Loren Eiseley is an amazing writer, a scientist with appreciation of the mysterious and miraculous; read all of his books (Immense Journey is his first, a great place to start), including his biography, A Fox at the Edge of the Woods by Gale E. Christianson, which was his description of mankind, "having emerged from the wilderness, we are now separate from it, and actually fear it, like a fox at the edge of the woods."

All of Joseph Campbell's books and television series on PBS are worth experiencing, and they'll help you understand all religions and cultures, as well as myths and parables.
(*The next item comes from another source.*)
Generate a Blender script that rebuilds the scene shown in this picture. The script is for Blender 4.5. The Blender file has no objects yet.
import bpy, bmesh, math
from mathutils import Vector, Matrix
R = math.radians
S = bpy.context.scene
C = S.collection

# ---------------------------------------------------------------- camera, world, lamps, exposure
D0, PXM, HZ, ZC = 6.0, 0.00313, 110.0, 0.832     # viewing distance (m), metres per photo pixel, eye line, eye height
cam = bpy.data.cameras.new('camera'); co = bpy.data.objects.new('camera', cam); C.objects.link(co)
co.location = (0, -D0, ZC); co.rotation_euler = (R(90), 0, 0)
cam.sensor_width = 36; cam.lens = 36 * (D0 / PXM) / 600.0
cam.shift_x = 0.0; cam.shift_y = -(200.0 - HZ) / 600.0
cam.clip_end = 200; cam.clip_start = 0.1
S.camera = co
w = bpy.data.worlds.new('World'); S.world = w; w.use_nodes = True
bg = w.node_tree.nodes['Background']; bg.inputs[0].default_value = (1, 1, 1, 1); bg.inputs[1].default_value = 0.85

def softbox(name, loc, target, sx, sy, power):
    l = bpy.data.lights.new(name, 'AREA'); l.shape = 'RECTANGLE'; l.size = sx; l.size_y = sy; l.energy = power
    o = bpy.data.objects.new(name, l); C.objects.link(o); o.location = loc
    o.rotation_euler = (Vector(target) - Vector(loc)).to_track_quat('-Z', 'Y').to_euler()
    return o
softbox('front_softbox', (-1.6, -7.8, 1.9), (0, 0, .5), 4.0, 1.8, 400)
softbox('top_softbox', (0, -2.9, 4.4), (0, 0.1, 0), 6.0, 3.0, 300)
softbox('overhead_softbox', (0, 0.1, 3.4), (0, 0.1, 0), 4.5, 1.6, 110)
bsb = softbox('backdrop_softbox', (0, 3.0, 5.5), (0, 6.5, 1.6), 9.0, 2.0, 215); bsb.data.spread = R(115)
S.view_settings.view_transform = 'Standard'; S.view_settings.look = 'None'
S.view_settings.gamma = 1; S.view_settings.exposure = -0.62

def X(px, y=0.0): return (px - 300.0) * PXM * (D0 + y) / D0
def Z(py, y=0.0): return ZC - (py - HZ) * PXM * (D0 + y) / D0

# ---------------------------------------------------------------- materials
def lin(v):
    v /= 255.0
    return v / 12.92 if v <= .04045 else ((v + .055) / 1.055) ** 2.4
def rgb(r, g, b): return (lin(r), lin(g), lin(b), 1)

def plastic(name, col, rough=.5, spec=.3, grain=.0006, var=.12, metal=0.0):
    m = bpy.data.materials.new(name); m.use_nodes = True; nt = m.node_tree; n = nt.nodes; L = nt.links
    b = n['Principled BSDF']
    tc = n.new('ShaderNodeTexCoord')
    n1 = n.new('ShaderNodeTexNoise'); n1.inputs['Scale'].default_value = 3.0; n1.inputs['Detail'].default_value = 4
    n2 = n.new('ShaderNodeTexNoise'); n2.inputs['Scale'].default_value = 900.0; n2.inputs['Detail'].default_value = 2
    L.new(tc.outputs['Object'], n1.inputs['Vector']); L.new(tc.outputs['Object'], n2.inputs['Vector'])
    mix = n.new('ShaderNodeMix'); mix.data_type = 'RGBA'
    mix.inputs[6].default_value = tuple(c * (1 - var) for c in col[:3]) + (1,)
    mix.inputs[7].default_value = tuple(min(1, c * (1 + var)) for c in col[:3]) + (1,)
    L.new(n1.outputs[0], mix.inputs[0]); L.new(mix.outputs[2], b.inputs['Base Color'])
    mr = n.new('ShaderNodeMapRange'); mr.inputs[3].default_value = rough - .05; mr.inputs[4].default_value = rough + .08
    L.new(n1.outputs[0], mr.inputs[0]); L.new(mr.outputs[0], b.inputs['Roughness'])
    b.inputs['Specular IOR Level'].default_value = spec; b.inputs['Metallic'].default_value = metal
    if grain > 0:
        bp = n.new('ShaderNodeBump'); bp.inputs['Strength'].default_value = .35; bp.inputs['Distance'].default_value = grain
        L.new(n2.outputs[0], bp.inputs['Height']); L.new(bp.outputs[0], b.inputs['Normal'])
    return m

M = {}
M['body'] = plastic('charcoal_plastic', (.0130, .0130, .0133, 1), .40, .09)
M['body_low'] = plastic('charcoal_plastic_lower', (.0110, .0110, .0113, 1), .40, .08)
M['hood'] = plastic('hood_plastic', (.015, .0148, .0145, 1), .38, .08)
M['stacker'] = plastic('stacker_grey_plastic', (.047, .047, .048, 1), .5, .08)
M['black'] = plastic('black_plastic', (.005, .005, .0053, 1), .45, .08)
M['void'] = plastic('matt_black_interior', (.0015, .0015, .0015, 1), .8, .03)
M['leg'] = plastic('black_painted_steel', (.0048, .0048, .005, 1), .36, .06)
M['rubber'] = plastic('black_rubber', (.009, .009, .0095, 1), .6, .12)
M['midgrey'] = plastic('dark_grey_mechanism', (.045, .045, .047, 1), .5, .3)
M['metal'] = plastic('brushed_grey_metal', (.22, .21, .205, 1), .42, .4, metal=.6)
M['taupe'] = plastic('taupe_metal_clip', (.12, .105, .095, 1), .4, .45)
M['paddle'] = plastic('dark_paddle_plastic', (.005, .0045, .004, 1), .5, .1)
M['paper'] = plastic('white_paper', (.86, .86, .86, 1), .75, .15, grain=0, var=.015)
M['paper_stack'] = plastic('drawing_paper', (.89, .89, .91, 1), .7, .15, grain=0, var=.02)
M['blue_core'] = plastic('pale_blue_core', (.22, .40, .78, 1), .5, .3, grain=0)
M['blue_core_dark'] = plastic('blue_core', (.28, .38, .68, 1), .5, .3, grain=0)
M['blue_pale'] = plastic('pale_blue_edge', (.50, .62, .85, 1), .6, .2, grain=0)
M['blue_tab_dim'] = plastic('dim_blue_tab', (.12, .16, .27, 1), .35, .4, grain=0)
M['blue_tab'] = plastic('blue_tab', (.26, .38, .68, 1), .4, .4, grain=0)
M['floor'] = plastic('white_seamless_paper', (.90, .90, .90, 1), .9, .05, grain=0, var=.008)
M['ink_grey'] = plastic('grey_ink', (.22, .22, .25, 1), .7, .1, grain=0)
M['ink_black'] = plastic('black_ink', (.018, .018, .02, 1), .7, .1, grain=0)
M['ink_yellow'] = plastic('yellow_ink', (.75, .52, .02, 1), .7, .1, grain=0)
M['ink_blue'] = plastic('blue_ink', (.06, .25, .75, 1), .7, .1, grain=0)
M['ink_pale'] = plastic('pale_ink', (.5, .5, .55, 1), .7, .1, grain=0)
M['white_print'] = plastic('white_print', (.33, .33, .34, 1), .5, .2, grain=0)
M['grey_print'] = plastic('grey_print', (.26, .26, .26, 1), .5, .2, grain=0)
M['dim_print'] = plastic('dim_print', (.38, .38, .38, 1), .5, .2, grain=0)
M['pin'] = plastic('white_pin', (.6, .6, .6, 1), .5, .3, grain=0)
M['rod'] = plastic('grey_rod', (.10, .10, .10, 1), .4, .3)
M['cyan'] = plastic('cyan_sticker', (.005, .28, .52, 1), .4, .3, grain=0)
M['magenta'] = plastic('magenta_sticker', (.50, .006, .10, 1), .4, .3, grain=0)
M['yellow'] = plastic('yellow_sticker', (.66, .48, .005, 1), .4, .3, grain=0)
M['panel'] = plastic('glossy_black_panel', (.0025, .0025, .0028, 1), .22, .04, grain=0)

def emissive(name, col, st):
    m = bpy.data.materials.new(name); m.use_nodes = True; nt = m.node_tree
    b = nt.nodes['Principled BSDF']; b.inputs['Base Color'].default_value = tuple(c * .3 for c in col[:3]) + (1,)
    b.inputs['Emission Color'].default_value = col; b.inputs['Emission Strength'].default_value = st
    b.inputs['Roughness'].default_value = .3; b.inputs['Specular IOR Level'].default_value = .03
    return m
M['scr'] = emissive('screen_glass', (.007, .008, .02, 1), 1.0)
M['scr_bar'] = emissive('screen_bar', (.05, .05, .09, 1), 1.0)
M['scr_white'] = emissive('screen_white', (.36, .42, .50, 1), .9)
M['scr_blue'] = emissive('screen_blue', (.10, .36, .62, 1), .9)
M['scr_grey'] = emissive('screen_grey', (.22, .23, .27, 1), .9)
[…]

Bill Bryson is the funniest non-fiction writer, once you start, you'll read all of his, the three of his I've read all made this list (#13, 14, 33). He's an American who emigrated to England, where "they don't destroy everything from the past to build strip malls" (from Thunderbolt Kid, about growing up in the American midwest, similar to Jean Shepherd from another generation).

Alan Watts wrote The Wisdom of Insecurity near the end of his life to "clear up confusion caused by my other books"; it's a succinct philosophy of wisdom that everyone should read: "the only constant is change, if you become rooted in anything, it will eventually change..."

We Were Soldiers Once is the most harrowing war book I've ever read, and its far better than the Mel Gibson film based on it.